High Rise Condos Feed Debate In Long Beach - WLOX.com - The News for South Mississippi

12/14/04

High Rise Condos Feed Debate In Long Beach

Plans for high rise condominiums in Long Beach continue to create controversy. Supporters say such development will provide much needed tax revenue. Opponents worry that high rises may ruin the charm of their bedroom community.

Heavy equipment clears land for a proposed high rise at the old Paradise Beach Motel. It's one of at least a half dozen projects feeding an ongoing debate:  Should Long Beach welcome high rise condos?

Colleen Overton has no problem with such development.

"I think Long Beach needs something. They don't have casinos. So, I really think condos would be good in Long Beach. I have no objections at all," said the Long Beach resident.

Another woman, who grew up in Long Beach and now works there, has a very different opinion.

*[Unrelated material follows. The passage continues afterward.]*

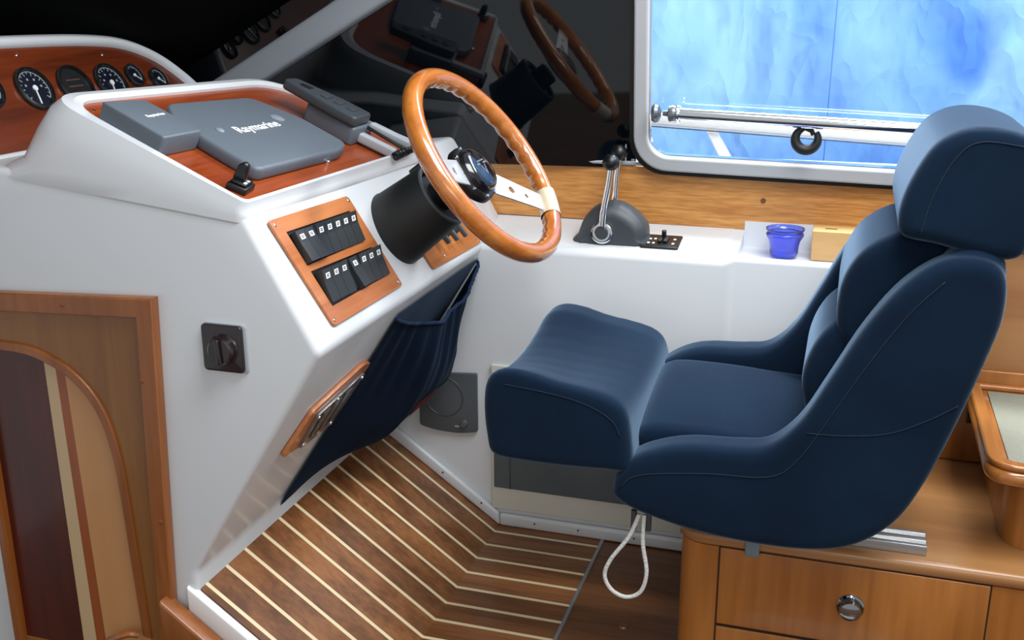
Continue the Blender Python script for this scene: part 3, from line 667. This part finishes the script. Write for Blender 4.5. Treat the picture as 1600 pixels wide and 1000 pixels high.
# ================================================================== DOOR at the left
# outline: frame on plane y=1.585
bm = NB()
OUT = [(-1.182, .853), (-1.62, .832), (-1.62, -.39), (-1.235, -.39), (-1.212, .16)]
INN = [(-1.222, .812), (-1.60, .795), (-1.60, -.36), (-1.262, -.36), (-1.248, .16)]
MNX = Matrix((V((1, 0, 0)), V((0, 0, 1)), V((0, -1, 0)))).transposed().to_4x4(); MNX.translation = V((0, 1.6, 0))
door = empty('door_1', (-1.42, 1.59, -.39)); door['kind'] = 'structure'
plate([OUT, INN], .022, MNX, 'door_frame', TRIMW, door, bev=.004)
ARC = [(-1.60, .732)]+cr_open([(-1.55, .735), (-1.47, .728), (-1.385, .69), (-1.325, .62), (-1.297, .52), (-1.288, .40)], 6)+[(-1.275, .12), (-1.33, .06), (-1.60, .06)]
o_ = INN
plate([[(-1.605, .80), (-1.21, .82), (-1.235, .16), (-1.25, -.37), (-1.605, -.37), (-1.605, .06)]+ARC[::-1][1:-1]+[(-1.605, .732)]], .008, MNX, 'door_skin', wood('door veneer', '#7d4e22', '#91602c', 'z', .38, .25, .6, .4), door)
ARC2 = offset2(ARC, .020)
plate([ARC[:-2]+ARC2[:-2][::-1]], .014, MNX, 'arch_moulding', TRIMW, door, bev=.003)
def inpoly(x0, x1):  # vertical inlay clipped by arch (approx)
    return [(x0[0], .06), (x1[0], .06), (x1[1], x1[2]), (x0[1], x0[2])]
plate([[(-1.60, .05), (-1.452, .05), (-1.457, .735), (-1.60, .735)]], .004, MNX, 'door_panel', DOORD, door)
plate([[(-1.452, .05), (-1.419, .05), (-1.432, .73), (-1.457, .735)]], .0042, MNX, 'cream_inlay', DOORC, door)
plate([[(-1.419, .05), (-1.395, .05), (-1.412, .71), (-1.432, .73)]], .0040, MNX, 'brown_inlay', wood('brown inlay', '#8a4318', '#9c5022', 'z', .35, .3, .6), door)
plate([[(-1.395, .05), (-1.27, .05), (-1.28, .5), (-1.34, .63), (-1.412, .71)]], .0038, MNX, 'peach_panel', DOORP, door)
for x_, z_ in ((-1.222, .69), (-1.214, .40), (-1.38, .825)):
    o = screw(door, (x_ if z_ < .8 else x_, 1.578, z_), (0, -1, 0), .005, mat('wood plug', '#8a4e24', .5), 'plug')
bm = NB(); a_tube(bm, cr_open([(-1.37, 1.575, .105), (-1.34, 1.565, .125), (-1.315, 1.57, .135), (-1.30, 1.58, .13)], 5), .008, 8); finish(bm, 'door_handle', TRIMW, door)

# ================================================================== STEERING WHEEL + COLUMN
wn = V((.804, -.056, .592)).normalized(); wc = V((-.716, 2.09, 1.041))
wu = V((0, 1, 0)).cross(wn).normalized()
if wu.z < 0: wu = -wu
wv = wn.cross(wu)
MWH = Matrix((wu, wv, wn)).transposed().to_4x4(); MWH.translation = wc
sc_ = empty('steering_column', wc-wn*.22, 'black conical steering column boss on the slanted console face', 'steering column')
cb = V((-.918, 2.098, .898)); ax = wn
Mc = Matrix((wu, wv, wn)).transposed().to_4x4(); Mc.translation = cb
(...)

"This place is nice the way it is. It's a family community. It's just more family oriented. If you get the condos and stuff in here, you get more crime and different things that goes along with it," she explained.

"I think they ought to get some more retired people in our state. Get them down here where it's nice and warm. Like I got a dad living up north. He'd love it here. Have the condos here would be really good," said resident Dawn Allen.

Long Beach citizens are invited to share their opinions about proposed condominium developments at city hall during a public hearing on Monday, January 3rd. One longtime resident also wants their input on a computer web poll he created.

"It was the only method I could think of to easily allow citizens to have a say.All the citizen has to do is pull the page up and click the "vote" button," said Richard Burton.

Burton's poll gives residents five options regarding the height of condo projects. He'll forward results to city leaders.

"No one I've talked to is against condo development. Everyone thinks it's a good thing for Long Beach. The main sticking point is who makes the terms, the city or the developer," Burton said.

Anxious developers are awaiting resolution of the city ordinance issues before they can move forward with their projects.